Parece bastante lógico, para a maioria das pessoas, que certas criações do espírito humano estão protegidas por lei para que seu criador possa usufruir de algum benefício econômico. Assim, ainda que uma canção esteja disponível para download, não quer dizer que esta mesma canção seja apropriável para uso irrestrito, pois presume-se que o compositor, ou o titular do direito, tenha certas prerrogativas sobre o uso desta.
Nem tudo, porém, é tão facilmente percebido como objeto de proteção por normas relativas à Propriedade Intelectual. Questão que vem se mostrando conflituosa é o licenciamento da imagem de atletas para fins comerciais. Não pelas marcas de seus patrocinadores pessoais que são ostentadas em roupas e acessórios durante coletivas de impressa ou pelos produtos que os atletas dizem consumir em anúncios publicitários. O conflito está no uso e exibição das imagens que estão grafadas no próprio corpo do atleta: suas tatuagens.

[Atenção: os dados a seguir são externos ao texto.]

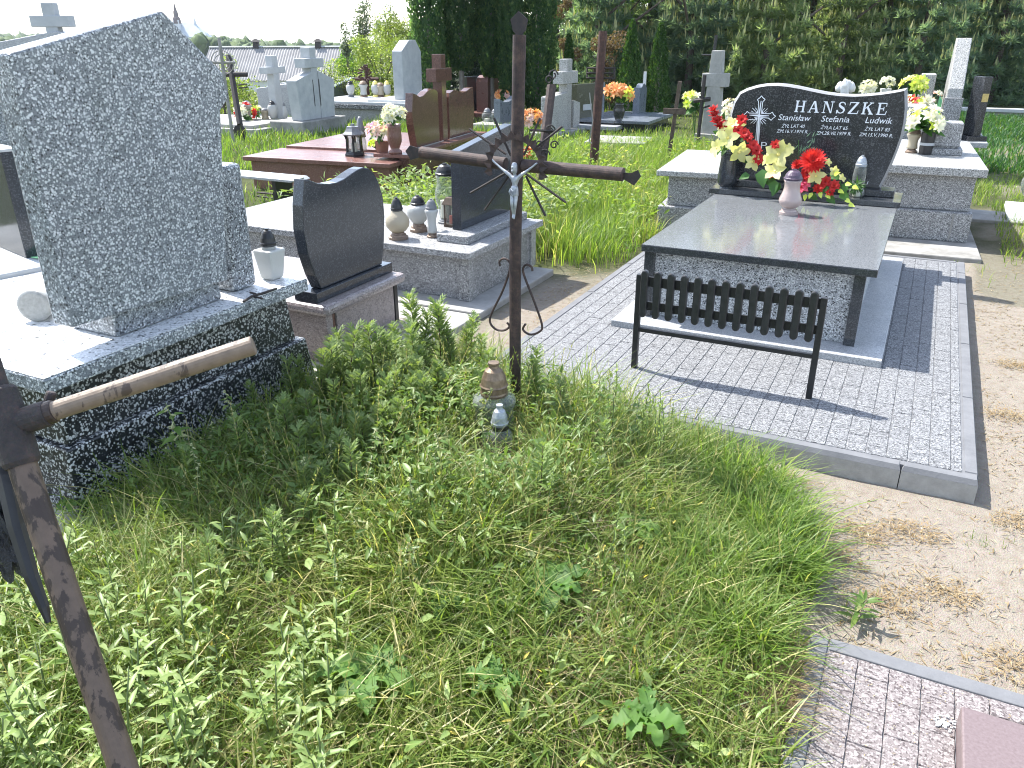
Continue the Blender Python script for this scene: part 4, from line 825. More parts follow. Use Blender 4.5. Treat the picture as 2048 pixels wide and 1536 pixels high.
tag(G().lathe([(0, 0), (.07, 0), (.09, .12), (.08, .12), (.07, .1), (0, .1)], tuple(pb), 16).out('flower_pot', G_POT, None), 'small terracotta pot of pink flowers left of the brown vase', 'flower pot')
bunch('pale pink flowers in the terracotta pot left of the brown vase', (pb[0]-.02, pb[1], pb[2]+.24), .16, 22, [PNK, PNK, WHT, PNK, PURP], size=.06, seed=2, base=(pb[0], pb[1], pb[2]+.1))
lb = aZ(752, 300, .45); bunch('yellow green flower sprig lying in front of the terracotta pot', (lb[0], lb[1], lb[2]+.05), .09, 6, LIME, size=.06, seed=3, base=tuple(lb))
t = thing('plank_bench', 'grey plank bench without back in front of the red brown tomb', 'bench', (-6.4, 6.45, 0))
for i in range(3): G().prism([(-7.3, .43), (-5.66, .43), (-5.60-.05*i, .455), (-7.3, .455)], 'y', 6.29+.105*i, 6.385+.105*i).out('plank', G_LIGHT, t, .003)
for x0 in (-7.1, -5.95): bx('leg', BLK, t, x0, x0+.05, 6.33, 6.58, -.02, .429, .003)
g = G(); g.tube([aZ(515, 385, .15), aZ(598, 393, .15)], .012, 6); g.tube([aZ(515, 392, .05), aZ(600, 405, .05)], .012, 6); tag(g.out('low_rail', RUST_D, None), 'low dark metal rails in the grass behind the small black headstone', 'rail')

# generic standing stone: profile in (along, up), thickness across
def stone(label, loc, prof, T, mat, rz=0.0, base=None, name='headstone_grave', extra=None, bmat=None):
    t = thing(name, label, 'gravestone', (loc[0], loc[1], loc[2] if len(loc) > 2 else 0), rz, None, True)
    G().prism(prof, 'x', -T/2, T/2).out('headstone', mat, t, .008)
    if base: bx('base', bmat or CONC, t, *base, .008)
    return t
def stone_cross(label, loc, h, w, th, armz, armh, mat, rz=0.0, name='stone_cross', taper=0):
    t = thing(name, label, 'cross', loc, rz, None, True)
    G().hexa([(-th/2, -th*.55-taper, 0), (th/2, -th*.55-taper, 0), (th/2, th*.55+taper, 0), (-th/2, th*.55+taper, 0)], [(-th/2, -th*.5, h), (th/2, -th*.5, h), (th/2, th*.5, h), (-th/2, th*.5, h)]).out('shaft', mat, t, .008)
    bx('arm', mat, t, -th/2-.006, th/2+.006, -w/2, w/2, armz-armh/2, armz+armh/2, .008); return t
# double grey monument with cross
c = (-11.05, 13.15); zt = zv(*c, 152); zc = zv(*c, 95)
t = thing('double_monument', 'weathered grey double headstone with sloping shoulders and a cross rising between them', 'gravestone', (c[0], c[1], 0), rad(4), None, True)
bx('base', CONC_D, t, -.5, .28, -.75, .75, -.1, .26, .02)
G().prism([(-.55, .262), (-.1, .262), (-.1, zt+.08), (-.62, zt-.06)], 'x', -.1, .14).out('headstone', CONC_P, t, .01); G().prism([(.1, .262), (.55, .262), (.62, zt-.08), (.1, zt+.1)], 'x', -.1, .14).out('headstone', CONC_P, t, .01)
bx('cross_shaft', CONC_P, t, -.09, .13, -.098, .098, .262, zc, .01); bx('cross_arm', CONC_P, t, -.1, .15, -.3, .3, zc-.36, zc-.19, .01)
for s in (-.1, .1): bx('joint', BLK, t, .1415, .143, s-.01, s+.01, .5, zt-.06, 0)
# kerbed slab left of it with lanterns
zS = .2
t = thing('low_grave', 'low pale concrete grave edge left of the double headstone', 'grave', (-12.2, 12.6, 0), rad(4), None, True)
bx('slab', CONC, t, -2.2, .55, -.6, 1.1, zS-.06, zS, .01); bx('kerb', CONC, t, -2.3, .75, -.75, 1.2, -.1, zS-.061, .01)
for k, (px, py, lab, pr_, mt, hh) in enumerate([(497, 238, 'white flared vase lantern', VASEP, FROST, .36), (547, 238, 'white urn lantern with black cap', URN, FROST, .36), (571, 238, 'slim white angel-shaped candle', BALL, FROST, .32), (531, 238, 'square amber candle box', VASEP, FROST_A, .22)]):
    lantern(lab+' on the low grave left of the grey double headstone', tupl(aZ(px, py, zS+.002)), hh, .1 if k != 2 else .055, mt, pr_, BLKP if k == 1 else LIDG, None, None, lidfrac=.22)
bunch('red and white flowers in the far left among white lanterns', tupl(aZ(486, 225, .35)), .22, 16, [RED, WHT, WHT], size=.09, seed=5, base=tupl(aZ(486, 236, .2)))
bunch('white and green flowers between the white vase and amber box', tupl(aZ(513, 226, .32)), .16, 10, [WHT, LIME], size=.08, seed=6, base=tupl(aZ(513, 238, .2)))
t = stone('small grey headstone with curved top just left of the double headstone', (-13.1, 14.3), [(-.32, -.1), (.4, -.1), (.4, zv(-13.1, 14.3, 168)), (.25, zv(-13.1, 14.3, 165)), (.05, zv(-13.1, 14.3, 172)), (-.32, zv(-13.1, 14.3, 176))], .12, G_LIGHT, rad(-55))
c = (-12.2, 13.4); stone_cross('grey stone cross behind the double headstone, against the barn roof', (c[0], c[1], 0), zv(*c, 111), .62, .17, zv(*c, 140), .13, CONC_P, rad(5), taper=.03)
bx('arm_stub', CONC_P, bpy.data.objects['stone_cross'], -.09, .09, .1, .5, zv(*c, 172)-.05, zv(*c, 172)+.02, .006)
stone('dark blue-grey headstone with slanting top, right of the double headstone', (-15.2, 19.4), [(-.6, -.3), (.62, -.3), (.62, zv(-15.2, 19.4, 156)), (-.6, zv(-15.2, 19.4, 174))], .16, G_BLUE, rad(3))
# white tomb with tall white stone
zs = .48; R3 = rad(-9)
t = thing('white_monument', 'tall white marble headstone with clipped corners on a wide speckled tomb', 'tomb', (-10.35, 15.5, 0), rad(4), None, True)
bx('body', T_MID, t, -2.2, .4, -.55, 1.0, -.1, .3, .008); bx('ledge', T_BLACK, t, -2.3, .5, -.62, 1.05, .301, .40, .01); bx('slab', CONC_P, t, -2.25, .42, -.58, 1.0, .401, .45, .006); bx('plinth', WHITE, t, -.72, .3, -.5, .7, .451, .50, .006)
zw = zv(-10.4, 15.6, 82); zw2 = zv(-10.5, 15.4, 102)
G().prism([(-.36, .501), (.46, .501), (.48, zw2-.02), (.26, zw+.02), (-.02, zw+.02), (-.36, zw2)], 'x', -.12, .12).out('headstone', CONC_P, t, .01)
bx('side_block', T_MID, bpy.data.objects[t.name], -2.45, -2.2, -.5, .2, -.1, .18, .01)
t = thing('stone_lantern', 'white stone lantern pillar standing at the right of the tall white headstone', 'stone lantern', tupl(aZ(843, 193, .46))); x, y, z = t.location
bx('shaft', CONC_P, t, x-.1, x+.1, y-.1, y+.1, z, zv(x, y, 132), .01); zq = zv(x, y, 132)
bx('lamp', GLASS, t, x-.07, x+.07, y-.07, y+.07, zq, zq+.15, 0); bx('cap', LIDG, t, x-.1, x+.1, y-.1, y+.1, zq+.151, zq+.19, .01)
for k, (px, w_, mt, cap, lab) in enumerate([(702, .1, FROST, BLKP, 'white candle lantern with dark cap, far left on the white tomb slab'), (728, .11, FROST, LIDB, 'white candle lantern under the little rust cross on the white tomb slab'), (752, .1, FROST, WAXY, 'yellow and white candle lantern, second from the tall white headstone'), (762, .11, FROST_A, LIDB, 'middle pale yellow candle lantern behind its neighbours on the white slab'), (775, .09, FROST, WAXY, 'yellow and white candle lantern nearest the tall white headstone')]):
    lantern(lab, tupl(aZ(px, 194, .452)), .36 if k != 3 else .32, w_, mt, VASEP if k % 2 else URN, cap, LIDB if k in (1, 3) else WAXY if k in (2, 4) else LIDG, None, footfrac=.14, lidfrac=.24)
t = thing('rust_cross', 'small red rusty metal cross with wreath standing among candle lanterns on white slab', 'cross', tupl(aZ(736, 190, .452))); x, y, z = t.location; h = zv(x, y, 129)
G().tube([(x, y, z), (x, y, h)], .045, 6).out('post', RUST_R, t); za = zv(x, y, 158); G().tube([(x-.26, y-.12, za), (x+.26, y+.12, za)], .04, 6).out('arm', RUST_R, t)
g = G()
for k in range(14):
    a = 2*math.pi*k/14; g.tube([(x+.1*math.cos(a), y-.05, za+.1+.12*math.sin(a)), (x+.2*math.cos(a+.3), y-.08, za+.1+.2*math.sin(a+.3))], .022, 5)
g.out('wreath', RUST_R, t)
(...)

Pode não parecer óbvio para muitos, mas o atleta cuja imagem está licenciada para fins comerciais não detém o direito de propriedade sobre a arte gravada em sua pele, salvo se o direito tenha sido cedido pelo criador da arte. Este tema voltou a ganhar atenção do público em geral quando o jornal The New York Times publicou matéria intitulada “Athletes Don’t Own Their Tattoos. That’s a Problem for Video Game Developers” (Atletas não são donos de suas tatuagens. Esse é um problema para desenvolvedores de jogos de vídeo).
Isso porque, sob os preceitos da Propriedade Intelectual, o atleta até pode licenciar sua própria imagem para desenvolvedores de jogos eletrônicos, mas o atleta não poderá, em termos gerais, licenciar desenho que não é, inerentemente seu, ainda que se trate de desenho gravado em sua pele.

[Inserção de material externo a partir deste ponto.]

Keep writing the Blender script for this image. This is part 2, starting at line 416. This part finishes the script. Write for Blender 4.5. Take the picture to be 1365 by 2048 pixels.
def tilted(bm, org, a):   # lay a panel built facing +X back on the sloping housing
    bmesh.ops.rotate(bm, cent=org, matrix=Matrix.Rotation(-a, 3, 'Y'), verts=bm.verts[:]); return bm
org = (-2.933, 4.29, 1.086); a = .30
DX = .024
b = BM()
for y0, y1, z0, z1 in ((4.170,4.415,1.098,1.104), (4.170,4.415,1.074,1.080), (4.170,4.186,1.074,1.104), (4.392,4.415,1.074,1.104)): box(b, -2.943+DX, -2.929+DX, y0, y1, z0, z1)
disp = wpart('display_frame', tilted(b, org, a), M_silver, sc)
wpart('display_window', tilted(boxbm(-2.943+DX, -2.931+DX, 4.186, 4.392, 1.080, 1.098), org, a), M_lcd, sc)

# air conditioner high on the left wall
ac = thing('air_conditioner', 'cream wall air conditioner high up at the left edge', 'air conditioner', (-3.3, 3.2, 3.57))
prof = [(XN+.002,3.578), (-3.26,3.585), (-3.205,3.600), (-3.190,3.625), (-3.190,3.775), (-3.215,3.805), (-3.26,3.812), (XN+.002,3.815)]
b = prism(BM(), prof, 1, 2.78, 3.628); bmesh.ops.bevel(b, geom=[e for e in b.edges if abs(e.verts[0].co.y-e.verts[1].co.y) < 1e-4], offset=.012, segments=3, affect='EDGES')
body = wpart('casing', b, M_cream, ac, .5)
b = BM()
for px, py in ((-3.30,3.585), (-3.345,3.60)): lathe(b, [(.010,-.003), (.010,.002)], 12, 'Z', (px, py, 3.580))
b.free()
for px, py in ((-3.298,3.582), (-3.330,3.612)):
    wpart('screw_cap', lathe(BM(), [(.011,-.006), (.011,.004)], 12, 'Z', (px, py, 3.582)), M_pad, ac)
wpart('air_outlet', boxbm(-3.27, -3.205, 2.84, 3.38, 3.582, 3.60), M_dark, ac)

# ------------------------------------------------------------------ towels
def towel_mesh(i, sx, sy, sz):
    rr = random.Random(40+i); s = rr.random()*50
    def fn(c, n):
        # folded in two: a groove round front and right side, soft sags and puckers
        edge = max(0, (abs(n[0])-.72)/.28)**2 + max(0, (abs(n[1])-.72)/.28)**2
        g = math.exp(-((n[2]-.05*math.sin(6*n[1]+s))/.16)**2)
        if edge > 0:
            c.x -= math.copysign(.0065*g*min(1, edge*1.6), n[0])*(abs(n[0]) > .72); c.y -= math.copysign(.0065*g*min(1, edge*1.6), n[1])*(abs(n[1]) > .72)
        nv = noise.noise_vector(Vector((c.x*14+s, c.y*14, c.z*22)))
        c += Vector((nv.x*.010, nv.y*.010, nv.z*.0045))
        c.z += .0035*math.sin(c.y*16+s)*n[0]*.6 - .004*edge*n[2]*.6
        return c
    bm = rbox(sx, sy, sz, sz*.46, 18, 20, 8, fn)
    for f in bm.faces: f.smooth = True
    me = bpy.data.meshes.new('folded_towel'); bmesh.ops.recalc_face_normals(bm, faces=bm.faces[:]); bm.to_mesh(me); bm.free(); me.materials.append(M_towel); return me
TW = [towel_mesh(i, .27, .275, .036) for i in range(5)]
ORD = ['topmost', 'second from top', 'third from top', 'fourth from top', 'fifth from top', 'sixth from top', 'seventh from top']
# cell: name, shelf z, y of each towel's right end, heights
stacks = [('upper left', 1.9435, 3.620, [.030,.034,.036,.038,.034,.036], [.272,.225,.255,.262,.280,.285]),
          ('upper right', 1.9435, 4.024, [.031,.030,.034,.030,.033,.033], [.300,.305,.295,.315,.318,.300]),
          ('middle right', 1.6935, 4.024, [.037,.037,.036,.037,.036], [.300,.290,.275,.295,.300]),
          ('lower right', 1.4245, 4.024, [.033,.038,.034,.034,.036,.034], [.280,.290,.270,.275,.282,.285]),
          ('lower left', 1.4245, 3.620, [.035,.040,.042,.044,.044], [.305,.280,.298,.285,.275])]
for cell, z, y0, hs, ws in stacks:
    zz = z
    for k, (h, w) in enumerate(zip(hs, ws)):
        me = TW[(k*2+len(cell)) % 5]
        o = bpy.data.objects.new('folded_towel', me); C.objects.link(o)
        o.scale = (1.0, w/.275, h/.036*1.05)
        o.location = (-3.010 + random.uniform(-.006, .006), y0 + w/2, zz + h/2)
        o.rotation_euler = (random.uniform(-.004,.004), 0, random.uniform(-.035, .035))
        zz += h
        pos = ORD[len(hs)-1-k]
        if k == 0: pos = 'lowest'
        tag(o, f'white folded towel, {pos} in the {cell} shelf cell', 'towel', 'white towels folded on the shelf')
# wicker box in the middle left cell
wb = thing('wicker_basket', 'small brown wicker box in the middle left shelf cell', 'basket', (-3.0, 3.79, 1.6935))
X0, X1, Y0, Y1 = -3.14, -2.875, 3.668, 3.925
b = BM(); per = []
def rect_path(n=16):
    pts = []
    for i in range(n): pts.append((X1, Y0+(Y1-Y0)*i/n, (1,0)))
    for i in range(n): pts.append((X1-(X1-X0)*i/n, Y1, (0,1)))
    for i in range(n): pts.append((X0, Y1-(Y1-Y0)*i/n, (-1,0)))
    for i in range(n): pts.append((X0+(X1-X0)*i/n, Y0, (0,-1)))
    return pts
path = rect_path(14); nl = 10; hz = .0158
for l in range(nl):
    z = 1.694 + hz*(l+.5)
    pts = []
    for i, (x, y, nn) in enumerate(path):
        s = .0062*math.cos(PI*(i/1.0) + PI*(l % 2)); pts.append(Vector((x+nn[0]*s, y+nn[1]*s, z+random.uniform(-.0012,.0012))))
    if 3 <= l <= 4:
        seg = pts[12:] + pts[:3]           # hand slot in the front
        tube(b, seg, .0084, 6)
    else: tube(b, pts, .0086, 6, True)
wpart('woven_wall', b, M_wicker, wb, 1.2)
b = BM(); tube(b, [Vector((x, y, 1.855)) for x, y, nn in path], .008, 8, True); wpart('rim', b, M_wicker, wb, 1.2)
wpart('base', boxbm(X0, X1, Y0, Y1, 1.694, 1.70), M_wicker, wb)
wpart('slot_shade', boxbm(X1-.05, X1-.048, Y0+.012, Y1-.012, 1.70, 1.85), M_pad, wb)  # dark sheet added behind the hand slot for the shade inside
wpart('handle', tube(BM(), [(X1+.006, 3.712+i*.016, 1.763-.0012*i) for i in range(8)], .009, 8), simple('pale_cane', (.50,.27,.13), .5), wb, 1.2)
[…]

No Brasil, os desenhos, pinturas e gravuras podem ser enquadrados como obras intelectuais merecedoras de proteção, independentemente do lugar onde estejam fixadas ou suportadas, seja o lugar tangível ou intangível (Artigo 7º, inciso VIII da Lei Nº 9610/98).
Assim, tatuagens revestidas de originalidade e criatividade podem ser objeto de proteção pelo Direito de Autor. Neste contexto, seu criador, a princípio, poderá reivindicar pelos direitos morais e patrimoniais de sua obra. Isto porque, o fato de o criador da tatuagem ter sido remunerado pela criação e execução da obra no corpo de outrem, não faz com que os direitos patrimoniais e/ou morais sejam automaticamente cedidos para quem ostenta a obra em sua pele.
O assunto é complexo e ainda não bem delimitado pela jurisprudência brasileira.
Com efeito, tatuagens acabam integrando, de certo modo, a imagem do indivíduo tatuado, notadamente quando os desenhos ou os signos estilizados são gravados em lugares do corpo onde a exposição é maior. A tatuagem, por sua natureza permanente, acaba transpassando os direitos de personalidade do indivíduo tatuado: o direito à liberdade de expressão, à sociabilidade, à honra, à imagem e outros. Em 2016, por exemplo, o uso de tatuagem foi alvo de julgado do Supremo Tribunal Federal (STF), quando ficou decidido que, ressalvados os casos de ofensa à ordem pública e à dignidade da pessoa humana, a proibição de tatuagem a candidato de concurso público é inconstitucional, posto ser a tatuagem uma manifestação da liberdade de expressão.
No campo do Direito de Autor, e ainda no ano de 2016, o Tribunal de Justiça do Rio Grande do Sul não identificou comprovação de direito de exclusividade na pretensão da Autora em litígio por danos morais oriundos de alegada imitação de tatuagem. Dada a escassez do tema nas cortes brasileiras, é provável que os juristas nacionais venham a beber da fonte da doutrina e tribunais estrangeiros onde o tema está um pouco mais fomentado devido à grande visibilidade mundial de certos nomes das indústrias cinematográfica e esportiva (exemplo: a tatuagem exibida no filme The Hangover Part II – Se beber, Não Case! Parte 2).
A complexidade jurídica do tema aqui exposto reside, em linhas gerais, na delimitação e ponderação dos direitos do autor da obra artística manifestada na pele de terceiro com os direitos de personalidade deste terceiro que ostenta a obra em sua própria pele. Não deve ser esquecido, ainda, o aspecto comercial, pois pode ser inviável a obtenção de um número incontável de licenças de uso de imagem, som, e demais signos distintivos antes do lançamento mundial de um jogo eletrônico ou filme.
No que pese todas as dificuldades de ordem prática oriundas da proteção e gestão de ativos de Propriedade Intelectual, é imprescindível que os criadores de obras audiovisuais, licenciados e licenciadores de direitos busquem provisionamento de possíveis riscos provenientes de suas atividades.